En revanche, la concertation publique a mis en lumière plusieurs sujets sensibles évoqués par les riverains, agriculteurs, associations mais aussi par les élus comme, celui qui s’est le plus exprimé, le maire d’Arles, Patrick de Carolis (Horizons).
Plusieurs manifestations se sont organisées pour contester le projet. La dernière date début juin à Beaucaire, dans le sud du Gard, a réuni près de 200 participants selon nos confrères de France Bleu Provence.
La dégradation du paysage pointée
Le premier sujet de tension est le choix de la solution aérienne sur 180 pylônes. Si Patrick Lévêque, le président de la Chambre d’agriculture des Bouches-du-Rhône, aligné avec la Chambre du Gard, ne nie pas la nécessité du projet, il milite pour faire enterrer la ligne électrique.
Selon le représentant consulaire, cette méthode permettrait de préserver, en priorité, les agriculteurs vivant du tourisme dans la région. « Au Canada, aux USA et en Allemagne, ils enfouissent ce genre de ligne. Oui, ça coûte plus cher. Oui, ça prend plus de temps. Mais tel qu’il est, ce projet paraît déraisonnable », insiste ce dernier.

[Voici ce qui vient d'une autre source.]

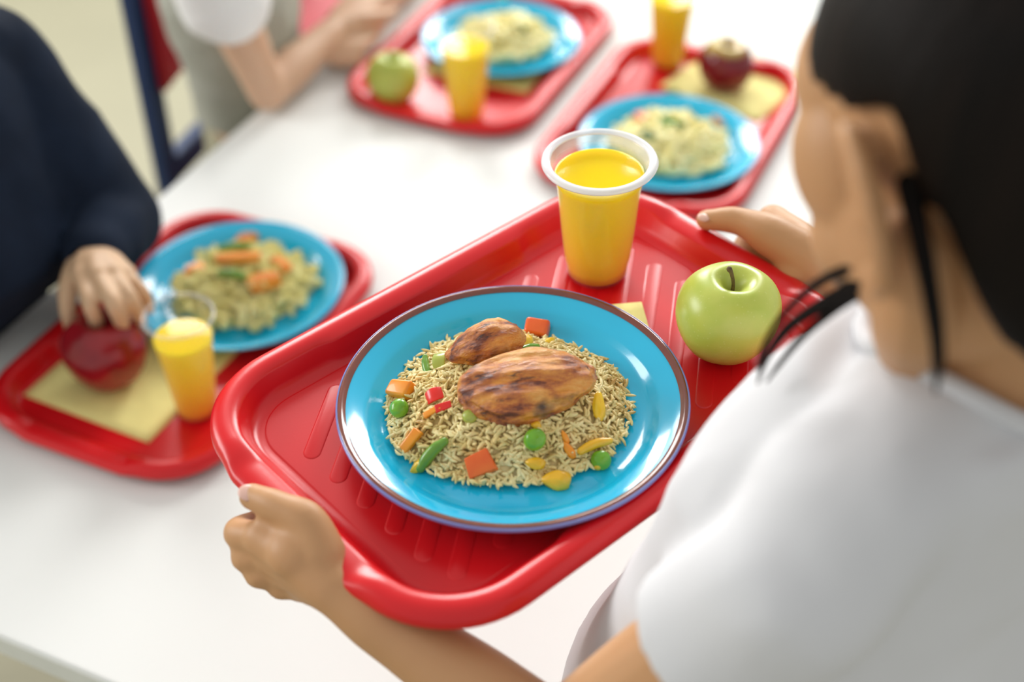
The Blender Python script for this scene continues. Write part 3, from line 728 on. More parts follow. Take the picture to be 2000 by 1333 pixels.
piece('carrot_bit', 1104, 852, (10, 20), M['carrot'], 0.0100, 0.0050, 0.0040, 'tiny orange carrot flake above the orange carrot bit', 'carrot', 'kernel', 0.0008, 13)
sp = piece('pea', 1168, 903, (20, 4), M['pea'], 0.0145, 0.0140, 0.0135, 'green pea with a yellow sprout at the rice edge below the stick', 'pea', 'round', 0.003, 14)
mesh('sprout', *ellipsoid((-0.0012, -0.0048, -0.0002), (0.0028, 0.0030, 0.0036), None, 14, 10), M['corn'], sp)
piece('carrot_chunk', 1048, 652, (30, 4), M['carrot_red'], 0.0190, 0.0140, 0.0120, 'orange carrot chunk behind the chicken at the back of the rice', 'carrot', 'box', 0.004, 21)
piece('pepper_slice', 1030, 674, (20, -14), M['yellow_pepper'], 0.0140, 0.0100, 0.0050, 'yellow pepper wedge between the small chicken piece and the back carrot', 'pepper', 'kernel', 0.003, 22)
piece('pepper_slice', 1070, 672, (26, 2), M['yellow_pepper'], 0.0150, 0.0060, 0.0040, 'flat yellow pepper sliver in front of the back carrot chunk', 'pepper', 'kernel', 0.001, 23)
piece('bean_piece', 1032, 687, (26, -6), M['pea'], 0.0150, 0.0065, 0.0060, 'glossy green bean bit tucked between the two chicken pieces', 'bean', 'bean', 0.002, 24)

# the tray is carried a little higher at the far end: tip it with everything on it
TIP = Matrix.Translation(main_tray.location) @ Matrix.Rotation(-0.025, 4, NV) @ Matrix.Rotation(-0.004, 4, U) @ Matrix.Translation(-main_tray.location)
bpy.context.view_layer.update()
for o in [o for o in COL.objects if o.parent is None and (o in (main_tray, plate0, cup0, ap0, napkin0, rice0) or o.get('group') in (VG, 'roast chicken pieces'))]:
    o.matrix_world = TIP @ o.matrix_world

# ------------------------------------------------------------------ pasta on the table's plates
def heap_h(x, y, R, H): 
    t = math.hypot(x, y) / R; return H * (1 - t * t) ** 0.8 if t < 1 else 0
def fusilli(L, r, turns, m=22):
    v, f = [], []
    for i in range(m + 1):
        t = i / m; a = 2 * PI * turns * t; z = (t - 0.5) * L
        for k in range(3):
            b = a + 2 * PI * k / 3
            for (rr, db) in ((0.25, -0.5), (1.0, -0.20), (1.0, 0.20), (0.25, 0.5)):
                v.append((z, rr * r * math.cos(b + db), rr * r * math.sin(b + db)))
    w_ = 12
    for i in range(m):
        for k in range(w_): f.append((i * w_ + k, i * w_ + (k + 1) % w_, (i + 1) * w_ + (k + 1) % w_, (i + 1) * w_ + k))
    f += [tuple(reversed(range(w_))), tuple(m * w_ + k for k in range(w_))]
    return v, f
def pasta(plate, off, R, H, count, kind, mat, label, seed):
    rnd = random.Random(seed); v, f = [], []
    base = fusilli(0.036, 0.0052, 2.3) if kind == 'spiral' else tube([(-0.013, 0, 0), (-0.004, 0.004, 0), (0.006, 0.003, 0), (0.013, -0.003, 0)], [0.0042, 0.0046, 0.0046, 0.0042], 8, 3)
    z0 = plate.location.z + 0.0030
    core, cf = [], []
    nr, na = 8, 32
    for i in range(nr + 1):
        for k in range(na):
            a = 2 * PI * k / na; r = R * 0.93 * i / nr; x, y = r * math.cos(a), r * math.sin(a); core.append((x, y, max(0.0005, heap_h(x, y, R, H) - 0.006)))
    for i in range(nr):
        for k in range(na):
            j = (k + 1) % na; cf.append((i * na + k, (i + 1) * na + k, (i + 1) * na + j, i * na + j))
    parts = [(core, cf)]
    for _ in range(count):
        a = rnd.uniform(0, 2 * PI); r = R * math.sqrt(rnd.random()); x, y = r * math.cos(a), r * math.sin(a); h = heap_h(x, y, R, H)
        sc = rnd.uniform(0.8, 1.1)
        m4 = Matrix.Translation((x, y, max(0.0100, h + rnd.uniform(-0.003, 0.003)))) @ Euler((rnd.uniform(0, 6), rnd.uniform(-0.35, 0.35), rnd.uniform(0, 6))).to_matrix().to_4x4() @ Matrix.Scale(sc, 4)
        parts.append(moved(base, m4))
    v, f = join(parts)
    o = mesh('pasta', v, f, mat, None, True, (plate.location.x + off[0], plate.location.y + off[1], z0)); tag(o, label, 'pasta', kind='stuff'); return o, R, H
pa = pasta(bplates[0], (0.005, 0.005), 0.073, 0.034, 190, 'spiral', M['pasta'], 'heap of green yellow spiral pasta beside the red apple in a hand', 1)
pb = pasta(bplates[1], (0.006, 0.012), 0.066, 0.030, 210, 'elbow', M['pasta_pale'], 'heap of pale pasta with herbs on the farthest plate', 2)
pcx = pasta(bplates[2], (0.003, 0.004), 0.072, 0.036, 230, 'elbow', M['pasta_pale'], 'heap of pale pasta with greens behind the milky cup', 3)
def on_heap(heap, px, py):
    ob, R, H = heap; o = Vector((0, 0, CAMH)); d = sight(px, py); t = 1.2; L = ob.location
    while t < 2.6:
        p = o + d * t
        if p.z <= L.z + heap_h(p.x - L.x, p.y - L.y, R, H): break
        t += 0.001
    e = 0.006; x, y = p.x - L.x, p.y - L.y
    n = Vector((heap_h(x - e, y, R, H) - heap_h(x + e, y, R, H), heap_h(x, y - e, R, H) - heap_h(x, y + e, R, H), 2 * e)).normalized()
    return p, n
def crinkle(L, B, T, k=7):       # crinkle-cut slice
    v, f = [], []; n = 28
    for i in range(n + 1):
        x = (i / n - 0.5) * L; z = 0.10 * B * math.sin(2 * PI * k * i / n) * 0.6; b = B * (1 - 0.35 * abs(2 * i / n - 1) ** 3)
        v += [(x, -b / 2, z - T / 2), (x, b / 2, z - T / 2), (x, b / 2, z + T / 2), (x, -b / 2, z + T / 2)]
    for i in range(n):
        for q_ in range(4): f.append((i * 4 + q_, i * 4 + (q_ + 1) % 4, (i + 1) * 4 + (q_ + 1) % 4, (i + 1) * 4 + q_))
    f += [(3, 2, 1, 0), (n * 4, n * 4 + 1, n * 4 + 2, n * 4 + 3)]
    return v, f
def topping(heap, name, px, py, xa, geo, mat, label, cat, group, lift=0.006, seed=0):
    p, n = on_heap(heap, px, py); n = (n + Vector((0, -0.15, 0.3))).normalized()
    o = mesh(name, *geo, mat); o.matrix_world = Matrix.Translation(p + n * lift) @ basis((xa[0], xa[1], 0.0), n).to_4x4()
    tag(o, label, cat, group); return o
CG = 'vegetables on the spiral pasta'
topping(pa, 'carrot_slice', 384, 536, (1, -0.4), crinkle(0.028, 0.022, 0.005), M['carrot'], 'crinkle cut carrot slice at the pasta edge nearest the hand', 'carrot', CG)
topping(pa, 'carrot_slice', 468, 517, (1, 0.05), crinkle(0.052, 0.016, 0.005, 11), M['carrot'], 'long crinkle cut carrot strip across the middle of the spiral pasta', 'carrot', CG, 0.011)
topping(pa, 'carrot_slice', 484, 478, (0.6, 0.8), crinkle(0.030, 0.022, 0.005), M['carrot'], 'pale carrot slice standing at the back of the spiral pasta', 'carrot', CG, 0.009)
topping(pa, 'carrot_slice', 515, 558, (1, 0.5), crinkle(0.038, 0.024, 0.005, 8), M['carrot'], 'broad ridged carrot slice on the front of the spiral pasta', 'carrot', CG, 0.008)
topping(pa, 'carrot_slice', 545, 528, (0.8, -0.5), crinkle(0.026, 0.018, 0.005), M['carrot'], 'short carrot slice resting over the end of the long strip', 'carrot', CG, 0.009)
def bean_geo(L, r): return tube([(-L / 2, 0, 0), (-L / 6, L * 0.05, 0), (L / 6, L * 0.05, 0), (L / 2, -L * 0.04, 0)], [r * 0.8, r, r, r * 0.7], 12, 4)
topping(pa, 'green_bean', 462, 497, (1, 0.0), bean_geo(0.034, 0.0055), M['bean'], 'green bean piece behind the long carrot strip', 'bean', CG, 0.009)
topping(pa, 'green_bean', 458, 546, (1, -0.2), bean_geo(0.030, 0.0055), M['bean'], 'green bean piece in front of the long carrot strip', 'bean', CG, 0.008)
def leaf_geo(L, B, seed):
    v, f = [], []; n = 10
    for i in range(n + 1):
        t = i / n; b = B * math.sin(PI * (0.08 + 0.88 * t)) ** 0.8
        for k in range(5):
            s = k / 4 - 0.5; v.append(((t - 0.5) * L, s * b, 0.22 * B * (abs(s) * 2) ** 2 + 0.1 * B * math.sin(5 * t + seed)))
    for i in range(n):
        for k in range(4): f.append((i * 5 + k, (i + 1) * 5 + k, (i + 1) * 5 + k + 1, i * 5 + k + 1))
    return v, f
HG = 'greens and carrot on the pale pasta'
for (hp, name, px, py, xa, geo, mk, lab, cat) in (
    (pcx, 'carrot_strip', 1256, 240, (0.35, -1), crinkle(0.036, 0.013, 0.006, 3), 'carrot_red', 'upright orange carrot strip on the pasta behind the milky cup', 'carrot'),
    (pcx, 'carrot_strip', 1405, 245, (0.6, -1), crinkle(0.024, 0.014, 0.006, 3), 'carrot', 'orange carrot slice at the far side of that pasta, by the apple napkin', 'carrot'),
    (pcx, 'herb_leaf', 1310, 250, (1, -0.4), leaf_geo(0.034, 0.018, 1), 'herb', 'bright green herb leaf in the middle of the pasta behind the milky cup', 'herb'),
    (pcx, 'herb_leaf', 1308, 196, (1, 0.3), leaf_geo(0.024, 0.016, 2), 'herb', 'small green herb leaf at the back of the pasta near the napkin', 'herb'),
    (pcx, 'spinach_leaf', 1245, 218, (1, 0.5), leaf_geo(0.026, 0.016, 3), 'spinach', 'dark green leaf scrap behind the upright carrot strip', 'herb'),
    (pcx, 'spinach_leaf', 1340, 222, (1, 0.1), leaf_geo(0.030, 0.014, 4), 'spinach', 'dark green leaf scrap behind the bright green herb leaf', 'herb'),
    (pcx, 'spinach_leaf', 1268, 275, (1, -0.8), leaf_geo(0.026, 0.015, 5), 'spinach', 'dark green leaf scrap at the pasta front close to the cup lip', 'herb'),
    (pb, 'herb_leaf', 1012, 30, (1, 0.2), leaf_geo(0.026, 0.016, 6), 'herb', 'green herb leaf near the back of the farthest pasta', 'herb'),
    (pb, 'herb_leaf', 985, 5, (1, 0.6), leaf_geo(0.024, 0.015, 7), 'herb', 'green herb leaf at the rearmost edge of the farthest pasta', 'herb'),
    (pb, 'spinach_leaf', 1015, 66, (1, -0.3), leaf_geo(0.026, 0.015, 8), 'spinach', 'dark green leaf scrap in the middle of the farthest pasta', 'herb')):
    topping(hp, name, px, py, xa, geo, M[mk], lab, cat, HG, 0.008)

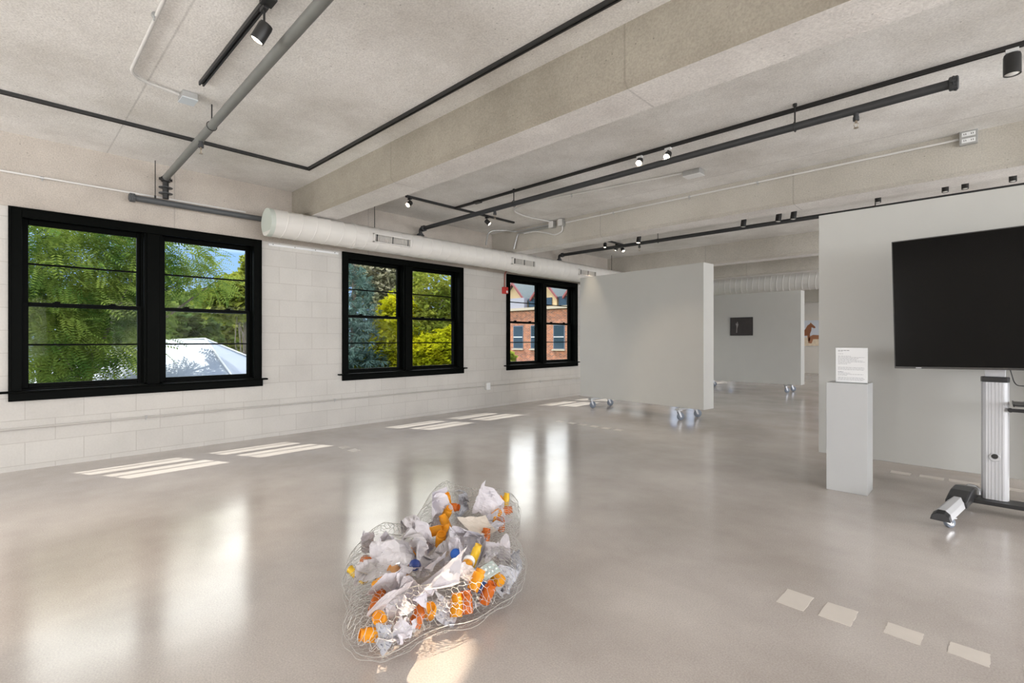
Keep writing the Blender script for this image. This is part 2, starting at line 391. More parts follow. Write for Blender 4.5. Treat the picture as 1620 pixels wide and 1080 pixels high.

Le maire arlésien, Patrick de Carolis, est du même avis, arguant que « la future ligne défigurera le paysage ». Pour lui, ce morceau de territoire (Arles, La Crau, La Camargue) a fondé son économie d’après-guerre sur le tourisme et l’agriculture. « Cet ouvrage pourrait remettre en cause notre modèle économique », insiste l’ancien président de France Télévisions.
Impulsé par les politiques publiques, le pays d’Arles a ainsi progressivement abandonné l’industrie qui s’est étendue autour de l’étang de Berre, et en particulier à Fos-sur-Mer. Cette ville industrielle, où la ligne devrait s’achever, abrite des géants de la pétrochimie et de la sidérurgie, dont les installations ont été construites sur 7000 hectares de zones humides dans les années 60.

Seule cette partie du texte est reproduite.